Isn’t it funny how rule-breaking takes the form of contact?

*****

Several times I had the sacrilegious thought, “What are these world-famous artists doing wasting a month of their lives in a Midwestern museum?” I wondered whether the casual experiences of visitors — passing through, looking in, moving on — justified the expense of life and energy. Naturally this economic cost-benefit talk is open to critique (see PhD crack above), but even fair critique of the point doesn’t change the fact that human life is a limited resource, a fact brought home by the seeming decay of the installation, the trickling water, the dirt, the disarray, and by Eiko and Koma’s apparent age (trim and supple as they are, they’re clearly past youth). I say “seeming decay” because, actually, the installation didn’t change over the course of the month — a conscious decision Eiko and Koma made, I was told, to insure that all visitors received an equal experience. Still (or even more so), what a long month it must have seemed to them, lying on the floor in the salt and dirt, moving ever so gradually, not speaking, the same thing day after day, 11 to five.

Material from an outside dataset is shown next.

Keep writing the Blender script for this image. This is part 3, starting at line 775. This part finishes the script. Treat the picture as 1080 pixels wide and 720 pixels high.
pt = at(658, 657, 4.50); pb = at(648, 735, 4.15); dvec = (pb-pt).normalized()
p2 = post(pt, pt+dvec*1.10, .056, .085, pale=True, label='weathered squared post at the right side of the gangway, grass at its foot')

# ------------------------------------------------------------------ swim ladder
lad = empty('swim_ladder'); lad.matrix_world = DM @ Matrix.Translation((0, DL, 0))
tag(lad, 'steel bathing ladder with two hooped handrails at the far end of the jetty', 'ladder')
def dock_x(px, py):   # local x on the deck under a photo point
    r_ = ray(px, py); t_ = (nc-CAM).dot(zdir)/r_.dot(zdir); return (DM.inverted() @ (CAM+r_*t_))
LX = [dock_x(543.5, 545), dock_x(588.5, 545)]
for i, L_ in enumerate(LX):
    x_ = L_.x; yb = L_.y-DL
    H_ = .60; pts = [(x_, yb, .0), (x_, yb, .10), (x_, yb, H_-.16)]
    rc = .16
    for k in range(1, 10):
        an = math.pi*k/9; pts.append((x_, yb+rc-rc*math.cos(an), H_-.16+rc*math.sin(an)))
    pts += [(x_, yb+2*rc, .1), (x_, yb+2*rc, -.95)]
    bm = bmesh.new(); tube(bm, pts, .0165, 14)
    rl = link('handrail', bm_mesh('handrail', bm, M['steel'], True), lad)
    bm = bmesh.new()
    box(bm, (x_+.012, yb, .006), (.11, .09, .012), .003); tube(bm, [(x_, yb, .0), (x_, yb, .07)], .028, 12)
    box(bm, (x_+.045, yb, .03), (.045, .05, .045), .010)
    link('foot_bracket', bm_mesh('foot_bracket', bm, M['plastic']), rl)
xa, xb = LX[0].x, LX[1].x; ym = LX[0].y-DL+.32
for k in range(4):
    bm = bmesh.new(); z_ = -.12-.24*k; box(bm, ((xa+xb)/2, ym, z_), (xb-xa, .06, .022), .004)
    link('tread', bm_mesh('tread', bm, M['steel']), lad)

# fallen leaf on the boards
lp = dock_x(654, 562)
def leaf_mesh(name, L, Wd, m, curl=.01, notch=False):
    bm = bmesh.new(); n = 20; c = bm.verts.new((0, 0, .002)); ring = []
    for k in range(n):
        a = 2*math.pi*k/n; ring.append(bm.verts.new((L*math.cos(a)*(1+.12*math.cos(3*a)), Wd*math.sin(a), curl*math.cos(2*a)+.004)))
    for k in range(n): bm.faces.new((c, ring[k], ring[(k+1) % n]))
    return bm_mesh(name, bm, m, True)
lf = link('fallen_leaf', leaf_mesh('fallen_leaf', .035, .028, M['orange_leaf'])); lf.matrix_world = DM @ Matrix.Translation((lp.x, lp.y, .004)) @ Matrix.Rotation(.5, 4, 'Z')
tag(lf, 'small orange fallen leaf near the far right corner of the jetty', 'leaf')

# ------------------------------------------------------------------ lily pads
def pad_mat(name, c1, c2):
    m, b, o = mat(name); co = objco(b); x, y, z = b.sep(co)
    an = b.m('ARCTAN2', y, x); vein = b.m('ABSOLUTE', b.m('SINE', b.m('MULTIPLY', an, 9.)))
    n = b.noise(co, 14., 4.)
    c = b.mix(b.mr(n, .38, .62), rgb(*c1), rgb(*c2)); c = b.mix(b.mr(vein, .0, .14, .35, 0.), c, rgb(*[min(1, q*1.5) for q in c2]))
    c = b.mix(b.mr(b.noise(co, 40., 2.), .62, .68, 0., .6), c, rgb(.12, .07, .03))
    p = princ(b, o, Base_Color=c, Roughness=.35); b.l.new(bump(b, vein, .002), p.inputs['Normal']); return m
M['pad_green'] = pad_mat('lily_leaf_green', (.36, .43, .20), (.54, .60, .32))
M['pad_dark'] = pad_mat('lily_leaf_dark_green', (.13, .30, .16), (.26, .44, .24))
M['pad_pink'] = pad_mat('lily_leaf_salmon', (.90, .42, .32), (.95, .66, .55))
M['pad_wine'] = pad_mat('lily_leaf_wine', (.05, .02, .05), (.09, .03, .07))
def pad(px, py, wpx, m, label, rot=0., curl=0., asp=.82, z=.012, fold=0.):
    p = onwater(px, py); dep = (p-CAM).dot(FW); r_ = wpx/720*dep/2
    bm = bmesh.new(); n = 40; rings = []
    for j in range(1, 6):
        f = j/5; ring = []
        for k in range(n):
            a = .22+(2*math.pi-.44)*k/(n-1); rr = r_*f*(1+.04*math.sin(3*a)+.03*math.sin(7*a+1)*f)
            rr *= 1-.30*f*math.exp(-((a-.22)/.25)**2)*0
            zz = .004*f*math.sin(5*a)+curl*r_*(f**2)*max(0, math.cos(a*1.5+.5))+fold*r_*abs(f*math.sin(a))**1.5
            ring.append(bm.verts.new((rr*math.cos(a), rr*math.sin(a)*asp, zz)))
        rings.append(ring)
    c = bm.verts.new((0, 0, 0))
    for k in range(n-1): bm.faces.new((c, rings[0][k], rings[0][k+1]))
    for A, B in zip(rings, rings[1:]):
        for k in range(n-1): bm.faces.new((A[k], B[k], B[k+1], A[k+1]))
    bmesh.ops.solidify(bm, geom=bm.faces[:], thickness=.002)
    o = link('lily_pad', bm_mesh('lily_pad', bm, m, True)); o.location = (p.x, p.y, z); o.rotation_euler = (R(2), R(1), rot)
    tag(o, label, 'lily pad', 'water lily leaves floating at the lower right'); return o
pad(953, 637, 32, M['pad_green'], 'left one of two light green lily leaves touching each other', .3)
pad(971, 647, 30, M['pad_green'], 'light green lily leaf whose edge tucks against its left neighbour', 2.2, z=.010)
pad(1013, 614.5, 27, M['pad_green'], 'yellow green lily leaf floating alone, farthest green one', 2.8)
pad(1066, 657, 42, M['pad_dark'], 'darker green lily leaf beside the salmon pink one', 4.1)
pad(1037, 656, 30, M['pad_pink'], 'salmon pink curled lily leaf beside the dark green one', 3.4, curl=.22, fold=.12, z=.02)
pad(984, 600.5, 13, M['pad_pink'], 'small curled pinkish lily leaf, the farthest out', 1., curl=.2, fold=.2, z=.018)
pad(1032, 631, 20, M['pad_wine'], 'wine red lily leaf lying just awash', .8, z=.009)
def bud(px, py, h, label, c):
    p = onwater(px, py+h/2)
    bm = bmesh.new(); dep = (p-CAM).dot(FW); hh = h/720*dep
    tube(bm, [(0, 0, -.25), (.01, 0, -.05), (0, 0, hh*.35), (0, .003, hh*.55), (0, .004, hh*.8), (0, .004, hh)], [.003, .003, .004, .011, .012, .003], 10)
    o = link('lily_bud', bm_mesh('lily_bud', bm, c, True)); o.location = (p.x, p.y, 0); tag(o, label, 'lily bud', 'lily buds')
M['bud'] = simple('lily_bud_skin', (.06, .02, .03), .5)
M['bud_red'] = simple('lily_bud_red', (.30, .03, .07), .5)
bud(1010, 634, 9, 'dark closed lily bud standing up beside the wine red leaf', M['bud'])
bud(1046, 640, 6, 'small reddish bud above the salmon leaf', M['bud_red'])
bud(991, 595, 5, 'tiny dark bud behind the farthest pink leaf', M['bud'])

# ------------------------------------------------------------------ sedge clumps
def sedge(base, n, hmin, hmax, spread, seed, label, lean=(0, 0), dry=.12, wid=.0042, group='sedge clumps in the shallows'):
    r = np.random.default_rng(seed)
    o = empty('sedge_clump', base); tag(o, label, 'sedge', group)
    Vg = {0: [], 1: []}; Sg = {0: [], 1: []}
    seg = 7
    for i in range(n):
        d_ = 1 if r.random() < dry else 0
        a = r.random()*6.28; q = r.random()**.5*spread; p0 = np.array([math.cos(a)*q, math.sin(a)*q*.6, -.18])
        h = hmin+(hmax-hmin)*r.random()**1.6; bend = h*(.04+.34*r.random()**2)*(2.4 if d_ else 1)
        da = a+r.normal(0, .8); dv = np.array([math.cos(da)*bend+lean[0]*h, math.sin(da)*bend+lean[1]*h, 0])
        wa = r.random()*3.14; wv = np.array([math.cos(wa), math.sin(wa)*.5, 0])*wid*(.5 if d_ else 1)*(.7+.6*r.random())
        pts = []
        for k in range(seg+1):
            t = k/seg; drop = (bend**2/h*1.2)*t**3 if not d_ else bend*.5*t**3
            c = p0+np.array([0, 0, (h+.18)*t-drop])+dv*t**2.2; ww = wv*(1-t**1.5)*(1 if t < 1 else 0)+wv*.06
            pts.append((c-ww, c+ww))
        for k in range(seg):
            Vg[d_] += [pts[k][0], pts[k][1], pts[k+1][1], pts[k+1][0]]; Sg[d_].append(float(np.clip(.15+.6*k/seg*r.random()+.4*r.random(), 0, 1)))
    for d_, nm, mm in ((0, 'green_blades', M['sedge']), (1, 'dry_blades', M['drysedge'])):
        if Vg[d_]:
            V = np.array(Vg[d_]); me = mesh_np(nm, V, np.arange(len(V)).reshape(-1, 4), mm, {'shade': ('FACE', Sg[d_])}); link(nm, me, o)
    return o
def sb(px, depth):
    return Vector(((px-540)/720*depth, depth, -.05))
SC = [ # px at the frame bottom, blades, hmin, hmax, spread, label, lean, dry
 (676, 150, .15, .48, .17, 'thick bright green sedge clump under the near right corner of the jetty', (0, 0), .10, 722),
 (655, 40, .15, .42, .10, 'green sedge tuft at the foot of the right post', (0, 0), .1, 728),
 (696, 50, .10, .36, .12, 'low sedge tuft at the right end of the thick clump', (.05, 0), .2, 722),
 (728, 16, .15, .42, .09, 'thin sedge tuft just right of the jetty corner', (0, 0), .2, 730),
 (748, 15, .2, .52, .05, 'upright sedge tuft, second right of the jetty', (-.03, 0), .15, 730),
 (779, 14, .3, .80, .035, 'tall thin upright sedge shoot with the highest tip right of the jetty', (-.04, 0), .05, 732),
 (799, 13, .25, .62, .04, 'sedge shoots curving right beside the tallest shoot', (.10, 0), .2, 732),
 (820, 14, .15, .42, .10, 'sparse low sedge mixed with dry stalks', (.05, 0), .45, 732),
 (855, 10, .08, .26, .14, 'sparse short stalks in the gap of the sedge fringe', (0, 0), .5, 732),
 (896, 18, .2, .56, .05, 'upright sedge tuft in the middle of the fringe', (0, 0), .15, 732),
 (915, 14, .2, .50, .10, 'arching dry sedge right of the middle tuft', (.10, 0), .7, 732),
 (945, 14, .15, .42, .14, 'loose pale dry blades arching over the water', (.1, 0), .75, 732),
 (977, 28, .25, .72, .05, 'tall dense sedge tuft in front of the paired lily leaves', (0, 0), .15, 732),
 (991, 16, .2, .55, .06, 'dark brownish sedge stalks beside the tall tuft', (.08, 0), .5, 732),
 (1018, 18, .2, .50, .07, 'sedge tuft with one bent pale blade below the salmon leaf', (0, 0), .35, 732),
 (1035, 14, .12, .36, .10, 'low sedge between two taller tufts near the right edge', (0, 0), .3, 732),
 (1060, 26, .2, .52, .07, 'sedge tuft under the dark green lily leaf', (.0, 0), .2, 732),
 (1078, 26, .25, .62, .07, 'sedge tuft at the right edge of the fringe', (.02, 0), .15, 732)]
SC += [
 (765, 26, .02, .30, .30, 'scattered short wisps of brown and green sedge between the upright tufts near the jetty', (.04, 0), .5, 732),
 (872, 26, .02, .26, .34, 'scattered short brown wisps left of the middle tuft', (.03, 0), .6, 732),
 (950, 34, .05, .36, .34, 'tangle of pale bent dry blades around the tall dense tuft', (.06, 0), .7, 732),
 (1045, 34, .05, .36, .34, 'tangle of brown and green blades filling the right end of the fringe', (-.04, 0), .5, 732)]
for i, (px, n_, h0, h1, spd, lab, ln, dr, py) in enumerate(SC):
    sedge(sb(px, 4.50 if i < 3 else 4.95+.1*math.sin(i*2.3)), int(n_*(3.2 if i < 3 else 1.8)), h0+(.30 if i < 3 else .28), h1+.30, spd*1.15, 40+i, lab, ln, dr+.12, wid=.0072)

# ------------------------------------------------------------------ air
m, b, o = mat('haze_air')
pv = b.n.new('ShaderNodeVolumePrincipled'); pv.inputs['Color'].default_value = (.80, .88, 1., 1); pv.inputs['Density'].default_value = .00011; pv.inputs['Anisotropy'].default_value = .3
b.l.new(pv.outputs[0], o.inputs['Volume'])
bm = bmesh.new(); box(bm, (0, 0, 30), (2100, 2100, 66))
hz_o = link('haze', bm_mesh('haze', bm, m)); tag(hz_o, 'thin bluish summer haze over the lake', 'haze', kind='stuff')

On the other hand… When I first heard the installation would be at the Walker for a month, I thought, “Oh, I can go a bunch of times!” I went once, early on, and then suddenly time was winding down, and I crammed in two more visits before the close. What happened to that month? The answer is: life, all the usual activities that prevent my noticing the passage of time. So, who wasted a month of life here, and what would that even mean, to waste life?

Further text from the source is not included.